Wednesday, April 21, 2010

Oxford University Press and the "Anti Google"

ArsTechnica reports on the launch of a new approach to patron and consumer research by OUP that will attempt to combat 'information overload' and the prevailing issue of 'authority'. This is a potentially revolutionary approach by a highly respected information publisher to draw back under a subscription model consumers of information who are increasingly dissatisfied with 'good enough' which is endemic to google and wikipedia.

From the article:

The OBO tool is essentially a straightforward, hyperlinked collection of professionally-produced, peer-reviewed bibliographies in different subject areas—sort of a giant, interactive syllabus put together by OUP and teams of scholars in different disciplines. Users can drill down to a specific bibliographic entry, which contains some descriptive text and a list of references that link to either Google Books or to a subscribing library's own catalog entries, by either browsing or searching. Each entry is written by a scholar working in the relevant field and vetted by a peer review process. The idea is to alleviate the twin problems of Google-induced data overload, on the one hand, and Wikipedia-driven GIGO (garbage in, garbage out), on the other.

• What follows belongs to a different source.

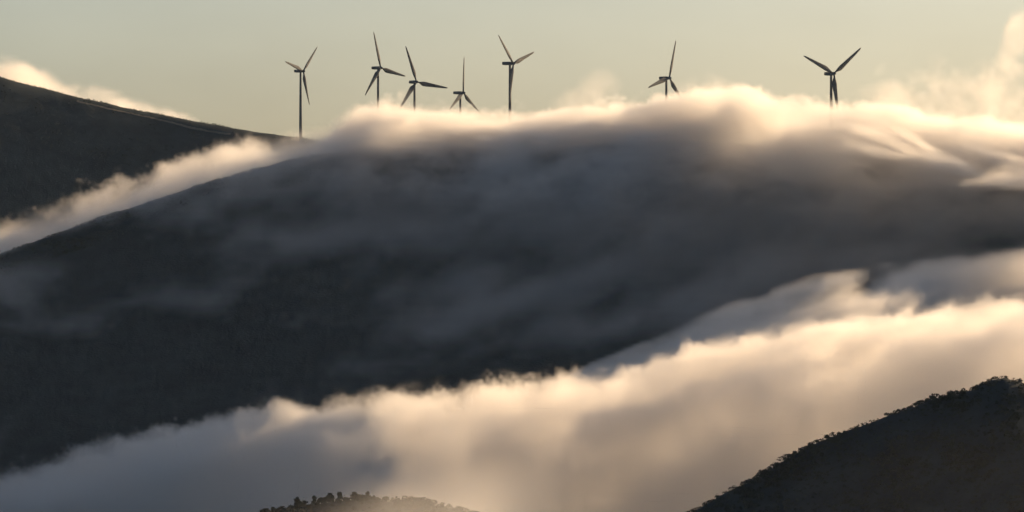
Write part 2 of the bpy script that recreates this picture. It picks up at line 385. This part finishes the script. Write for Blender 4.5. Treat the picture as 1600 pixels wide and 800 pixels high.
# thin mist hanging over the nearest hills
LO_T = [(200, 850), (400, 800), (480, 768), (560, 735), (640, 705), (760, 690), (900, 690), (1050, 700), (1200, 680), (1350, 640), (1500, 610), (1700, 600)]
def f_low(X, Y):
    px = X / Y * F + 800
    yc = 2680 - 280 * sstep(1050, 1300, px)
    d = np.abs(Y - yc)
    return dict(top=(400 - pline(LO_T, px)) * yc / F - 0.0006 * d * d, bottom=-190, soft=30, dens=(0.0035 * sstep(900, 700, px) + 0.0025 * sstep(520, 620, px) * sstep(900, 700, px) + 0.0001), amp=14)
fog('low_mist', (70, 2650, -125), 0, (560, 760, 130), 6, f_low, n1=80, warp=30, thr=0.25, gain=2.5,
    label='thin mist hanging over the nearest hills at the bottom', seed=9)

# ------------------------------------------------------------------ turbines
def tube(bm, p0, p1, r0, r1, n=20, caps=True):
    p0 = Vector(p0); p1 = Vector(p1); q = (p1 - p0).to_track_quat('Z', 'Y')
    rings = []
    for p, r in ((p0, r0), (p1, r1)):
        rings.append([bm.verts.new(p + q @ Vector((r * math.cos(2 * math.pi * k / n), r * math.sin(2 * math.pi * k / n), 0))) for k in range(n)])
    for k in range(n): bm.faces.new((rings[0][k], rings[0][(k + 1) % n], rings[1][(k + 1) % n], rings[1][k]))
    if caps: bm.faces.new(rings[0][::-1]); bm.faces.new(rings[1])
def from_bm(name, bm, mat, parent=None, smooth=True):
    bmesh.ops.recalc_face_normals(bm, faces=bm.faces)
    me = bpy.data.meshes.new(name); bm.to_mesh(me); bm.free()
    if smooth: me.shade_smooth()
    me.materials.append(mat); o = bpy.data.objects.new(name, me); C.objects.link(o); o.parent = parent
    return o
def blade_bm(Rr):               # blade along +Z, chord in X, rotor axis Y
    bm = bmesh.new(); secs = []
    st = [(0.0, 1.1, 1.1, 0), (0.05, 1.1, 1.1, 0), (0.10, 2.1, 1.0, 16), (0.19, 3.9, 0.85, 14), (0.26, 4.0, 0.75, 11), (0.4, 3.4, 0.6, 8), (0.6, 2.6, 0.45, 5), (0.8, 1.9, 0.3, 2), (0.94, 1.25, 0.2, 0), (1.0, 0.25, 0.04, 0)]
    n = 14
    for t, c, th, tw in st:
        ring = []
        for k in range(n):
            a = 2 * math.pi * k / n
            x = c * math.cos(a) * 0.5 * 1.4 - (c - 1.1) * 0.22; y = th * math.sin(a) * 0.95 * (1 + 0.3 * math.cos(a))
            v = Matrix.Rotation(R(tw), 3, 'Z') @ Vector((x, y, 0))
            ring.append(bm.verts.new((v.x, v.y + 1.2 * t * t, 1.2 + t * (Rr - 1.2))))
        secs.append(ring)
    for a, b in zip(secs, secs[1:]):
        for k in range(n): bm.faces.new((a[k], a[(k + 1) % n], b[(k + 1) % n], b[k]))
    bm.faces.new(secs[0][::-1]); bm.faces.new(secs[-1])
    return bm
def nacelle_bm():               # local: +Y is the rotor side; tower axis at origin, z=0 the shaft height
    bm = bmesh.new(); secs = []
    for y, w_, h0, h1 in ((-9.3, 1.3, -1.0, 1.3), (-9.0, 1.75, -1.5, 1.9), (-6, 1.9, -1.8, 2.0), (0, 1.95, -1.95, 2.0), (2.2, 1.8, -1.8, 1.85), (3.0, 1.45, -1.45, 1.5)):
        ring = []
        for k in range(16):
            a = 2 * math.pi * k / 16
            cx = math.copysign(abs(math.cos(a)) ** 0.55, math.cos(a)); cz = math.copysign(abs(math.sin(a)) ** 0.55, math.sin(a))
            ring.append(bm.verts.new((w_ * cx, y, (h0 + h1) / 2 + (h1 - h0) / 2 * cz)))
        secs.append(ring)
    for a, b in zip(secs, secs[1:]):
        for k in range(16): bm.faces.new((a[k], a[(k + 1) % 16], b[(k + 1) % 16], b[k]))
    bm.faces.new(secs[0][::-1]); bm.faces.new(secs[-1]); return bm
def hub_bm():
    bm = bmesh.new(); secs = []; n = 18
    for y, r in ((3.0, 1.35), (3.3, 1.6), (5.2, 1.65), (6.2, 1.3), (6.9, 0.75), (7.2, 0.2)):
        secs.append([bm.verts.new((r * math.cos(2 * math.pi * k / n), y, r * math.sin(2 * math.pi * k / n))) for k in range(n)])
    for a, b in zip(secs, secs[1:]):
        for k in range(n): bm.faces.new((a[k], a[(k + 1) % n], b[(k + 1) % n], b[k]))
    bm.faces.new(secs[0][::-1]); bm.faces.new(secs[-1]); return bm
protos = {}
def shared(key, make, name, parent):
    if key in protos:
        o = protos[key].copy(); C.objects.link(o); o.parent = parent
    else:
        o = from_bm(name, make(), M_paint, parent); protos[key] = o
    return o
BR = 45.0
TURB = [  # hub px, py, apparent rotor radius, cos(yaw), one blade vector (px right, px up), label
 (474, 111, 55, .52, (18, 36), 'wind turbine on the bare dark ridge, its whole tower clear of the fog'),
 (595, 106, 59, .64, (-12, 56), 'wind turbine with its lower tower dissolving in golden cloud, second from the left'),
 (651, 128, 60, .80, (-18, 56), 'wind turbine whose long blade points right toward the lowest turbine of the cluster'),
 (724, 145, 57, .47, (0, 61), 'lowest turbine of the cluster, one blade straight up, hardly any tower showing'),
 (802, 99, 64, .52, (-26, 45), 'tall wind turbine with one blade hanging down along its tower'),
 (1046, 122, 62, .60, (10, 64), 'wind turbine half sunk in cloud, one blade up and two low'),
 (1303, 115, 69, .80, (44, 42), 'rightmost wind turbine with blades spread in a wide V above the cloud')]
for i, (px, py, rp, c, bv, label) in enumerate(TURB):
    Yd = BR * F / rp
    yaw = math.acos(c)
    fdir = Vector((math.sin(yaw), -math.cos(yaw), 0))           # the way the rotor faces
    hub = Vector(W(px, py, Yd)); axis = hub - fdir * 4.3        # tower axis
    gz = float(height(axis.x, axis.y)) - 0.3
    root = bpy.data.objects.new('wind_turbine', None); C.objects.link(root); root.location = (axis.x, axis.y, gz)
    tag(root, label, 'wind turbine', 'wind turbines along the foggy ridge')
    H = hub.z - gz
    print('turbine', i, 'Y', round(Yd), 'tower', round(H, 1))
    bm = bmesh.new(); tube(bm, (0, 0, 0), (0, 0, 0.6), 3.0, 3.0, 28); tube(bm, (0, 0, 0.6), (0, 0, H - 1.7), 2.1, 1.25, 28)
    for hh in (0.33, 0.66): tube(bm, (0, 0, H * hh), (0, 0, H * hh + 0.25), 2.1 - 0.85 * hh + 0.1, 2.1 - 0.85 * hh + 0.1, 28)
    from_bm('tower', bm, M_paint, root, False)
    # local +Y -> fdir
    rz = math.atan2(-fdir.x, fdir.y)
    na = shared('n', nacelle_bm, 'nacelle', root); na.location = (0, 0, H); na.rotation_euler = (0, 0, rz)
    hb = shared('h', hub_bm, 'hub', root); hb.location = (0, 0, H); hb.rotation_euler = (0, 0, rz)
    # blade 0 direction in the rotor plane; horizontal in-plane unit u = (cos yaw, sin yaw, 0) projects to +px * c
    u = Vector((math.cos(yaw), math.sin(yaw), 0))
    th = math.atan2(bv[1] / rp, bv[0] / (rp * c))
    for k in range(3):
        t = th + k * 2 * math.pi / 3
        zax = u * math.cos(t) + Vector((0, 0, 1)) * math.sin(t)
        yax = fdir; xax = yax.cross(zax)
        mt = Matrix((xax, yax, zax)).transposed().to_4x4(); mt.translation = Vector((0, 0, H)) + fdir * 4.3
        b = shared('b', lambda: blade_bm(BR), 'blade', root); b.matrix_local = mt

# ------------------------------------------------------------------ trees on the near hills
def leaf_cloud(rng, centre, rad, n, size, squash=1.0, cone=False):
    """n small leaf clumps through the crown's volume, crowded into a few uneven lobes"""
    nl = 13
    lob = []
    for k in range(nl):
        a = rng.uniform(0, 6.28); hgt = rng.uniform(-0.75, 0.95)
        rr = rng.uniform(0.2, 0.62) * math.sqrt(max(0.05, 1 - hgt * hgt)) * (1 - (0.45 * (hgt + 1) / 2 if cone else 0))
        lob.append((rr * math.cos(a), rr * math.sin(a), hgt * 0.75, rng.uniform(0.16, 0.42)))
    V = []; Fc = []
    for k in range(n):
        lx, ly, lz, lr = lob[k % nl]
        d = Vector((rng.gauss(0, 1), rng.gauss(0, 1), rng.gauss(0, 1))).normalized() * lr * rng.uniform(0.35, 1.05)
        p = Vector(centre) + Vector(((lx + d.x) * rad, (ly + d.y) * rad, (lz + d.z) * rad * squash))
        nrm = (d + Vector((rng.gauss(0, .6), rng.gauss(0, .6), rng.gauss(0, .6)))).normalized()
        t = nrm.orthogonal().normalized(); b = nrm.cross(t)
        s_ = size * rng.uniform(0.6, 1.3); i = len(V)
        V += [p + t * s_, p + b * s_ * 0.8 + nrm * s_ * 0.2, p - t * s_, p - b * s_ * 0.8 - nrm * s_ * 0.1]
        Fc.append((i, i + 1, i + 2, i + 3))
    return V, Fc
def make_tree(h, rad, seed, cone):
    rng = random.Random(seed)
    root = bpy.data.objects.new('tree', None); C.objects.link(root)
    bm = bmesh.new()
    tube(bm, (0, 0, -0.6), (0.1, 0, h * 0.45), 0.22, 0.13, 8); tube(bm, (0.1, 0, h * 0.45), (0.0, 0.15, h * 0.85), 0.13, 0.04, 8)
    for k in range(6):
        a = rng.uniform(0, 6.28); z0 = h * rng.uniform(0.3, 0.6)
        tube(bm, (0.05, 0, z0), (rad * 0.6 * math.cos(a), rad * 0.6 * math.sin(a), z0 + h * 0.2), 0.08, 0.03, 6)
    from_bm('trunk', bm, M_bark, root)
    V, Fc = leaf_cloud(rng, (0, 0, h * 0.52), rad, 1100, 0.3, h * 0.5 / rad, cone)
    mesh_obj('crown', V, Fc, M_leaf, root)
    return root
tprotos = [make_tree(5.2, 3.3, 1, False), make_tree(4.4, 3.8, 2, False), make_tree(6.4, 2.9, 3, True), make_tree(4.0, 3.4, 4, False)]
rng = random.Random(5)
spots = [413, 420, 428, 436, 443, 452, 461, 468, 477, 486, 493, 503, 512, 519, 530, 541, 550, 562, 575, 588]
for i, px in enumerate(spots):
    src = tprotos[i % 4] if i not in (0,) else tprotos[0]
    if i < 4: o = src
    else:
        o = src.copy(); C.objects.link(o)
        for ch in list(src.children):
            c = ch.copy(); C.objects.link(c); c.parent = o
    Yt = 2800 + rng.uniform(-14, 10); x = (px + rng.uniform(-3, 3) - 800) * Yt / F
    o.location = (x, Yt, float(height(x, Yt)) - 0.2); o.rotation_euler = (0, 0, rng.uniform(0, 6.28))
    k = rng.uniform(0.75, 1.15); o.scale = (k, k, k * rng.uniform(0.9, 1.1))
    tag(o, 'small dark tree silhouetted on the crest of the misty hill at the bottom edge', 'tree', 'trees along the crest of the low hill')

def woodland(name, n, xr, yr, seed, hs, label, along=None):
    """low scrub and small trees packed over a near hill: one mass"""
    rs = np.random.RandomState(seed)
    X = rs.uniform(xr[0], xr[1], n); Y = rs.uniform(yr[0], yr[1], n)
    if along is not None:        # yr is then the offset from the ridge line
        Y = Y + ip(X, along[0], along[1])
        keep = fbm(X, Y, 60, 3, 31) > rs.uniform(-0.45, 0.25, n); X, Y = X[keep], Y[keep]; n = len(X)
    Z = height(X, Y)
    m_ = 34
    big = np.clip(fbm(X, Y, 40, 3, 21) * 1.6 + 0.5, 0.15, 1)
    Hh = (rs.uniform(hs[0], hs[1], n) * (0.5 + big))
    ang = rs.uniform(0, 2 * np.pi, (n, m_)); cz = rs.uniform(-0.5, 1, (n, m_)); cr = np.sqrt(np.clip(1 - cz * cz, 0, 1)) * rs.uniform(0.5, 1.1, (n, m_))
    lob = 1 + 0.35 * np.sin(ang * 2 + rs.uniform(0, 6, (n, 1))) 
    P = np.stack([cr * np.cos(ang) * lob * 0.75, cr * np.sin(ang) * lob * 0.75, 0.45 + 0.55 * cz], -1) * Hh[:, None, None]
    P = P + np.stack([X, Y, Z], -1)[:, None, :]
    T = rs.normal(size=(n, m_, 3)); T /= np.linalg.norm(T, axis=-1, keepdims=True)
    Bv = np.cross(T, rs.normal(size=(n, m_, 3))); Bv /= np.linalg.norm(Bv, axis=-1, keepdims=True)
    s_ = (Hh[:, None, None] * 0.22) * rs.uniform(0.6, 1.2, (n, m_, 1))
    V = np.stack([P + T * s_, P + Bv * s_, P - T * s_, P - Bv * s_], 2).reshape(-1, 3)
    nf = n * m_
    me = bpy.data.meshes.new(name); me.vertices.add(len(V)); me.vertices.foreach_set('co', V.ravel())
    me.loops.add(nf * 4); me.loops.foreach_set('vertex_index', np.arange(nf * 4)); me.polygons.add(nf); me.polygons.foreach_set('loop_start', np.arange(0, nf * 4, 4)); me.update()
    me.materials.append(M_leaf)
    o = bpy.data.objects.new(name, me); C.objects.link(o); tag(o, label, 'woodland', kind='stuff')
woodland('woodland', 9000, (60, 420), (2440, 2640), 11, (0.7, 1.9), 'dense dark scrub woodland covering the near hill at lower right')
woodland('scrub', 4500, (-170, 190), (2680, 2860), 12, (1.2, 2.4), 'low scrub covering the small hill at the bottom edge')

woodland('scrub', 5000, (-620, -200), (-110, 12), 13, (0.5, 1.7), 'patchy scrub along the bare crest of the main hill at left', MAIN)
woodland('scrub', 5000, (-760, -230), (-150, 12), 14, (0.4, 1.3), 'patchy scrub along the skyline of the far left ridge', LEFT)

# faint track cut across the bare left ridge
TR = [(120, 158), (150, 165), (190, 174), (235, 184), (270, 192), (300, 200), (330, 206), (360, 210)]
V = []; Fc = []
tx = np.linspace(120, 360, 120)
for px in tx:
    py = pline(TR, px)
    yy = np.linspace(6250, 6575, 400); xx = (px - 800) * yy / F      # walk out until the slope meets the line of sight
    best = float(yy[np.argmin(np.abs(400 - height(xx, yy) / yy * F - py))])
    x = (px - 800) * best / F
    for dy in (-2.5, 2.5):
        V.append((x, best + dy, float(height(x, best + dy)) + 0.25))
for i in range(len(tx) - 1): Fc.append((2 * i, 2 * i + 2, 2 * i + 3, 2 * i + 1))
tr = mesh_obj('path', V, Fc, M_dirt); tag(tr, kind='structure')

"We did about 18 months of pretty intensive research with scholars and students and librarians to explore how their research practices were changing with the proliferation of online sources," Damon Zucca, OUP’s Executive Editor, Reference, told Ars. "The one thing we heard over and over again is that people were drowning in scholarly information, and drowning in information in general. So it takes twice as much time for people to begin their research."
To trust OBO's content, you have to trust its selection and vetting process. To that end, OUP is making the list of contributing scholars and editors freely available. Each subject area has an Editor in Chief who's a top scholar in the field, and an editorial board of around 15 to 20 scholars. The EIC and editorial board either write the bibliographic entries themselves, or they select other scholars to do the work.

1 comment:

Inkling said...

Thank you Oxford!

This deals almost perfectly with my twin frustrations as a researcher who uses the Internet. Google Books is a giant digital book bin with no way to judge the value of individual books. Wikipedia is of limited credibility, with ''truth' being determined by the last person to post to an entry. That said, I wouldn't characterize this project as "anti-Google," like the Arstechnicia article does. It simply makes the use of Google lest fraught with danger and difficulty.

Let's hope this project continues to grow and gets the funding to expand the categories covered.